Repeat the listing in full, preserving every character.

• Dataset excerpt:
-- begin --

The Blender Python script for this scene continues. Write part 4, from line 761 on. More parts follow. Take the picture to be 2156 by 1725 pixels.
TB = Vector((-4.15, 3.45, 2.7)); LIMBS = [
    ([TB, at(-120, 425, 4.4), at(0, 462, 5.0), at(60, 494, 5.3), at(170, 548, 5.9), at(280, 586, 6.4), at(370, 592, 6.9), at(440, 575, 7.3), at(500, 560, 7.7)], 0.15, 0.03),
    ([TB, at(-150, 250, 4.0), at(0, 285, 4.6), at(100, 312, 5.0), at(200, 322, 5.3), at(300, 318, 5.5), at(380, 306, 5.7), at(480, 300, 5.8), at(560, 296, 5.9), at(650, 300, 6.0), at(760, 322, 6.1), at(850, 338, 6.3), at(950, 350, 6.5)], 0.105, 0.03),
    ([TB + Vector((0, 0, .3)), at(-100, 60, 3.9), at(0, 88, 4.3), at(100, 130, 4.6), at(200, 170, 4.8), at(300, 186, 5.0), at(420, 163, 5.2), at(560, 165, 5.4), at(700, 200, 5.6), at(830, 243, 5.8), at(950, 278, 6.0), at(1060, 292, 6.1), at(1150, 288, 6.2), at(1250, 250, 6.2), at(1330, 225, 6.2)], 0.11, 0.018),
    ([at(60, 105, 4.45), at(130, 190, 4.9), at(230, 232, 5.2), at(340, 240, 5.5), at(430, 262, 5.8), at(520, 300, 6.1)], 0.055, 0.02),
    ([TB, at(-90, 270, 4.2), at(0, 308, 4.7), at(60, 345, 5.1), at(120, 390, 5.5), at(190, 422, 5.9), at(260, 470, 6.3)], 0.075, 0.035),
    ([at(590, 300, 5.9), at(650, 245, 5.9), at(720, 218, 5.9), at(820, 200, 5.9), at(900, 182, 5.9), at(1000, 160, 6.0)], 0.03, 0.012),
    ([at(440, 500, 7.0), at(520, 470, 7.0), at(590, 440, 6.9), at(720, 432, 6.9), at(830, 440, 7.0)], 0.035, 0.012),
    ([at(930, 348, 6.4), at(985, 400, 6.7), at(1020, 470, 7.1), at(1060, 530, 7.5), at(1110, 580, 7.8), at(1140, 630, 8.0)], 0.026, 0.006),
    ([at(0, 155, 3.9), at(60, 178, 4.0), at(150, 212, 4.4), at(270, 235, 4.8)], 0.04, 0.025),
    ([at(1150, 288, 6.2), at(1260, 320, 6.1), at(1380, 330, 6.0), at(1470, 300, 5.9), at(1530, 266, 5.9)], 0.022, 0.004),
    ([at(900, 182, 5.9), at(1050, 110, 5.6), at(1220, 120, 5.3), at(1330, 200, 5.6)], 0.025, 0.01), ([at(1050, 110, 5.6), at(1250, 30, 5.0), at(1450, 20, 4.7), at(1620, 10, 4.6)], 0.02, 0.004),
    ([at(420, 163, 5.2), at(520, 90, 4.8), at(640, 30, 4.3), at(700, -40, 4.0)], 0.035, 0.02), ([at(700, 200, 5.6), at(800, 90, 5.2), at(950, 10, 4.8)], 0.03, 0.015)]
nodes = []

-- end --

• Expected output:
The Blender Python script for this scene continues. Write part 4, from line 761 on. More parts follow. Take the picture to be 2156 by 1725 pixels.
TB = Vector((-4.15, 3.45, 2.7)); LIMBS = [
    ([TB, at(-120, 425, 4.4), at(0, 462, 5.0), at(60, 494, 5.3), at(170, 548, 5.9), at(280, 586, 6.4), at(370, 592, 6.9), at(440, 575, 7.3), at(500, 560, 7.7)], 0.15, 0.03),
    ([TB, at(-150, 250, 4.0), at(0, 285, 4.6), at(100, 312, 5.0), at(200, 322, 5.3), at(300, 318, 5.5), at(380, 306, 5.7), at(480, 300, 5.8), at(560, 296, 5.9), at(650, 300, 6.0), at(760, 322, 6.1), at(850, 338, 6.3), at(950, 350, 6.5)], 0.105, 0.03),
    ([TB + Vector((0, 0, .3)), at(-100, 60, 3.9), at(0, 88, 4.3), at(100, 130, 4.6), at(200, 170, 4.8), at(300, 186, 5.0), at(420, 163, 5.2), at(560, 165, 5.4), at(700, 200, 5.6), at(830, 243, 5.8), at(950, 278, 6.0), at(1060, 292, 6.1), at(1150, 288, 6.2), at(1250, 250, 6.2), at(1330, 225, 6.2)], 0.11, 0.018),
    ([at(60, 105, 4.45), at(130, 190, 4.9), at(230, 232, 5.2), at(340, 240, 5.5), at(430, 262, 5.8), at(520, 300, 6.1)], 0.055, 0.02),
    ([TB, at(-90, 270, 4.2), at(0, 308, 4.7), at(60, 345, 5.1), at(120, 390, 5.5), at(190, 422, 5.9), at(260, 470, 6.3)], 0.075, 0.035),
    ([at(590, 300, 5.9), at(650, 245, 5.9), at(720, 218, 5.9), at(820, 200, 5.9), at(900, 182, 5.9), at(1000, 160, 6.0)], 0.03, 0.012),
    ([at(440, 500, 7.0), at(520, 470, 7.0), at(590, 440, 6.9), at(720, 432, 6.9), at(830, 440, 7.0)], 0.035, 0.012),
    ([at(930, 348, 6.4), at(985, 400, 6.7), at(1020, 470, 7.1), at(1060, 530, 7.5), at(1110, 580, 7.8), at(1140, 630, 8.0)], 0.026, 0.006),
    ([at(0, 155, 3.9), at(60, 178, 4.0), at(150, 212, 4.4), at(270, 235, 4.8)], 0.04, 0.025),
    ([at(1150, 288, 6.2), at(1260, 320, 6.1), at(1380, 330, 6.0), at(1470, 300, 5.9), at(1530, 266, 5.9)], 0.022, 0.004),
    ([at(900, 182, 5.9), at(1050, 110, 5.6), at(1220, 120, 5.3), at(1330, 200, 5.6)], 0.025, 0.01), ([at(1050, 110, 5.6), at(1250, 30, 5.0), at(1450, 20, 4.7), at(1620, 10, 4.6)], 0.02, 0.004),
    ([at(420, 163, 5.2), at(520, 90, 4.8), at(640, 30, 4.3), at(700, -40, 4.0)], 0.035, 0.02), ([at(700, 200, 5.6), at(800, 90, 5.2), at(950, 10, 4.8)], 0.03, 0.015)]
nodes = []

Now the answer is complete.